Mumbai’s top court on Thursday commuted the death sentences of three men convicted in a rape case that heightened public outrage over women’s safety in India.
The assault in 2013 followed another high-profile gang-rape case the previous year that left a woman dead in New Delhi, sparking nationwide protests resulting in tougher anti-rape laws.
The three men in Mumbai, along with two accomplices, trapped and repeatedly raped a 22-year-old photojournalist while she was on assignment at an abandoned factory compound.
The Shakti Mills complex stands next to a fashionable area of apartments, office blocks, shops and restaurants in India’s financial centre.
The attack dismayed residents of Mumbai, a metropolis considered far safer for women than the capital New Delhi, sparking protests in the city and uproar in the national parliament.
Mumbai police arrested all five within a week of the incident.
It prompted a 19-year-old telephone operator to come forward and accuse the trio of also raping her in the same place a month earlier, along with two different accomplices.
All seven accused — two of them juveniles — were convicted over the two rapes.
The 2012 New Delhi case prompted a change in the law to make repeat rapists eligible for the death penalty.

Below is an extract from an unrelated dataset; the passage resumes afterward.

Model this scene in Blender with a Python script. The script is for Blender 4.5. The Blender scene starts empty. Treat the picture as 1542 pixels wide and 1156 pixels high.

The three men found guilty in both Mumbai assaults were condemned to hang, the first such sentences under the amended legislation.
At the time of the sentencing they were aged 19, 21 and 28.
Mumbai’s High Court upheld their convictions Thursday but reduced the sentences to “rigorous life imprisonment” without parole.
“Death puts an end to the concept of repentance,” the judge said according to news agency PTI.
“It cannot be said that the accused deserved only the death penalty. They deserve imprisonment for life to repent the offence committed by them.”